What is being asked: Copy out every line of the data exactly.

Data excerpt:

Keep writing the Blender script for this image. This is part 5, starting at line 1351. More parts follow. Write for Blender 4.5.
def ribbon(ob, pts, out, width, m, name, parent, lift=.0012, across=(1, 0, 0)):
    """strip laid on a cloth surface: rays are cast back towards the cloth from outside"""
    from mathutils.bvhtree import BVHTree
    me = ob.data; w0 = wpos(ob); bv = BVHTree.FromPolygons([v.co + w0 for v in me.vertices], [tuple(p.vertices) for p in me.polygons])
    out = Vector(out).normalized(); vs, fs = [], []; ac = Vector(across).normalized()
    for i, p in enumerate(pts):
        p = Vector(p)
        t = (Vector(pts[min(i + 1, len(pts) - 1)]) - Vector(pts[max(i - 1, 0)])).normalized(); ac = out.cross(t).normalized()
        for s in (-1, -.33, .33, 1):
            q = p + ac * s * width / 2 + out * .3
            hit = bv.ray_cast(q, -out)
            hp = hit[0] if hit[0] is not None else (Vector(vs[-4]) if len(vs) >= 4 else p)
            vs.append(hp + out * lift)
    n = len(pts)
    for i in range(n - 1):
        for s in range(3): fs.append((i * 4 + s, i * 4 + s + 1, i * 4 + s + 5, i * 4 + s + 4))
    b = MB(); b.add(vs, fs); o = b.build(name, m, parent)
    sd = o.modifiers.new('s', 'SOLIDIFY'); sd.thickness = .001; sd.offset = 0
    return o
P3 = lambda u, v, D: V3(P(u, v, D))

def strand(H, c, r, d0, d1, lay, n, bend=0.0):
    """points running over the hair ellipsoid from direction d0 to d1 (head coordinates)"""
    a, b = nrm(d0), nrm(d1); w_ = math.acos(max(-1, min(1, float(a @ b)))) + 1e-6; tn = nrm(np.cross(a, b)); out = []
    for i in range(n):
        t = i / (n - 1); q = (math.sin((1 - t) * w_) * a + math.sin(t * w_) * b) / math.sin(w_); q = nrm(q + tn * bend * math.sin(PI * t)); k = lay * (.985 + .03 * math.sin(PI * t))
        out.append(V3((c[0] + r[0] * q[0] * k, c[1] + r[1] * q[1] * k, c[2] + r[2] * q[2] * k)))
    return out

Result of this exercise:
Keep writing the Blender script for this image. This is part 5, starting at line 1351. More parts follow. Write for Blender 4.5.
def ribbon(ob, pts, out, width, m, name, parent, lift=.0012, across=(1, 0, 0)):
    """strip laid on a cloth surface: rays are cast back towards the cloth from outside"""
    from mathutils.bvhtree import BVHTree
    me = ob.data; w0 = wpos(ob); bv = BVHTree.FromPolygons([v.co + w0 for v in me.vertices], [tuple(p.vertices) for p in me.polygons])
    out = Vector(out).normalized(); vs, fs = [], []; ac = Vector(across).normalized()
    for i, p in enumerate(pts):
        p = Vector(p)
        t = (Vector(pts[min(i + 1, len(pts) - 1)]) - Vector(pts[max(i - 1, 0)])).normalized(); ac = out.cross(t).normalized()
        for s in (-1, -.33, .33, 1):
            q = p + ac * s * width / 2 + out * .3
            hit = bv.ray_cast(q, -out)
            hp = hit[0] if hit[0] is not None else (Vector(vs[-4]) if len(vs) >= 4 else p)
            vs.append(hp + out * lift)
    n = len(pts)
    for i in range(n - 1):
        for s in range(3): fs.append((i * 4 + s, i * 4 + s + 1, i * 4 + s + 5, i * 4 + s + 4))
    b = MB(); b.add(vs, fs); o = b.build(name, m, parent)
    sd = o.modifiers.new('s', 'SOLIDIFY'); sd.thickness = .001; sd.offset = 0
    return o
P3 = lambda u, v, D: V3(P(u, v, D))

def strand(H, c, r, d0, d1, lay, n, bend=0.0):
    """points running over the hair ellipsoid from direction d0 to d1 (head coordinates)"""
    a, b = nrm(d0), nrm(d1); w_ = math.acos(max(-1, min(1, float(a @ b)))) + 1e-6; tn = nrm(np.cross(a, b)); out = []
    for i in range(n):
        t = i / (n - 1); q = (math.sin((1 - t) * w_) * a + math.sin(t * w_) * b) / math.sin(w_); q = nrm(q + tn * bend * math.sin(PI * t)); k = lay * (.985 + .03 * math.sin(PI * t))
        out.append(V3((c[0] + r[0] * q[0] * k, c[1] + r[1] * q[1] * k, c[2] + r[2] * q[2] * k)))
    return out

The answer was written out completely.